J.D. Power, which measures customer satisfaction in the US, analyzed data on more than 120,000 millennials and 240,000 boomers in the US, collected through 20 different studies conducted in 2015. The millennials who responded to questions about wireless and utility services reported having more problems with those services than boomers polled. The younger generation also said they contacted customer service about those issues more often than boomers, in the three months prior to participating in the rolling survey.

The findings were pro-rated to adjust for usage, meaning millennials didn’t just have more service problems because they used technology more frequently.

The generation simply expects products and services to work correctly, and they have little tolerance when things go wrong, the researchers found.

“Millennials have higher expectations that the products and services they purchase will work without problems,” Jay Meyers, head of J.D. Power’s analytical center, told Quartz. “Not only are they more surprised when a problem occurs, they are also more cost conscious than older consumers, so they are much more likely to report a problem with the expectation that it will be fixed and taken care of.”

The millennials surveyed about banking and travel also said they experienced more issues than boomers with those industries.

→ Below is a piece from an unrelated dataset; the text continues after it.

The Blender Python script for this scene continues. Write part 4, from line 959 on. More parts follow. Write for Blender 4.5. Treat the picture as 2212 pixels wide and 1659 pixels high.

While millennials are generally more sensitive to product and service problems than boomers, they’re also more satisfied overall with the industries that boomers tend to gripe about, like utilities, telecommunications, and health insurance. These are categories that typically cost millennials less than boomers, so they’re more lenient when they judge them. In areas like auto insurance, where being young often means paying heftier rates, they’re unsurprisingly less satisfied.